**Data shown:**

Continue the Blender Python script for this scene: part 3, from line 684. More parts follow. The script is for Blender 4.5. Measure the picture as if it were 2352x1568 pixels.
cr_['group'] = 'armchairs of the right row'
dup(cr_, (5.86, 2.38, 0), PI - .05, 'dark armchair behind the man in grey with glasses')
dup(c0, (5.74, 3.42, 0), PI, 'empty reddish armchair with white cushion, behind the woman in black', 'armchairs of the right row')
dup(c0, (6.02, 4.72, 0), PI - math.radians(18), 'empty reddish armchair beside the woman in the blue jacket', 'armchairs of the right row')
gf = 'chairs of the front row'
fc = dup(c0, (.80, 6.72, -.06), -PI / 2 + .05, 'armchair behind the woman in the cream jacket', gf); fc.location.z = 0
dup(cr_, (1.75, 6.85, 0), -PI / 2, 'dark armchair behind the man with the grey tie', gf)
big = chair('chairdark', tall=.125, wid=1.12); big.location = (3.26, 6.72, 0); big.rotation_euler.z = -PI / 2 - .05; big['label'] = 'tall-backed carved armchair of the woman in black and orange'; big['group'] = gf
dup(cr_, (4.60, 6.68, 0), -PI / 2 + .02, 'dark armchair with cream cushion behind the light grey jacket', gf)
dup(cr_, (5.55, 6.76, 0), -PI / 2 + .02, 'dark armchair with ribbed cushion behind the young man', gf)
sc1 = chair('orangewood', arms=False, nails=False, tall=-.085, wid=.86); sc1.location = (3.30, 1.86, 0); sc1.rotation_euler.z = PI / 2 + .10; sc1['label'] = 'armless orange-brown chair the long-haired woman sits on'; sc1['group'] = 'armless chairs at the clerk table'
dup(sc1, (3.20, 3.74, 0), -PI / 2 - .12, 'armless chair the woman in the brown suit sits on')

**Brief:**
Word for word, write out the data.

**Solution to this task:**
Continue the Blender Python script for this scene: part 3, from line 684. More parts follow. The script is for Blender 4.5. Measure the picture as if it were 2352x1568 pixels.
cr_['group'] = 'armchairs of the right row'
dup(cr_, (5.86, 2.38, 0), PI - .05, 'dark armchair behind the man in grey with glasses')
dup(c0, (5.74, 3.42, 0), PI, 'empty reddish armchair with white cushion, behind the woman in black', 'armchairs of the right row')
dup(c0, (6.02, 4.72, 0), PI - math.radians(18), 'empty reddish armchair beside the woman in the blue jacket', 'armchairs of the right row')
gf = 'chairs of the front row'
fc = dup(c0, (.80, 6.72, -.06), -PI / 2 + .05, 'armchair behind the woman in the cream jacket', gf); fc.location.z = 0
dup(cr_, (1.75, 6.85, 0), -PI / 2, 'dark armchair behind the man with the grey tie', gf)
big = chair('chairdark', tall=.125, wid=1.12); big.location = (3.26, 6.72, 0); big.rotation_euler.z = -PI / 2 - .05; big['label'] = 'tall-backed carved armchair of the woman in black and orange'; big['group'] = gf
dup(cr_, (4.60, 6.68, 0), -PI / 2 + .02, 'dark armchair with cream cushion behind the light grey jacket', gf)
dup(cr_, (5.55, 6.76, 0), -PI / 2 + .02, 'dark armchair with ribbed cushion behind the young man', gf)
sc1 = chair('orangewood', arms=False, nails=False, tall=-.085, wid=.86); sc1.location = (3.30, 1.86, 0); sc1.rotation_euler.z = PI / 2 + .10; sc1['label'] = 'armless orange-brown chair the long-haired woman sits on'; sc1['group'] = 'armless chairs at the clerk table'
dup(sc1, (3.20, 3.74, 0), -PI / 2 - .12, 'armless chair the woman in the brown suit sits on')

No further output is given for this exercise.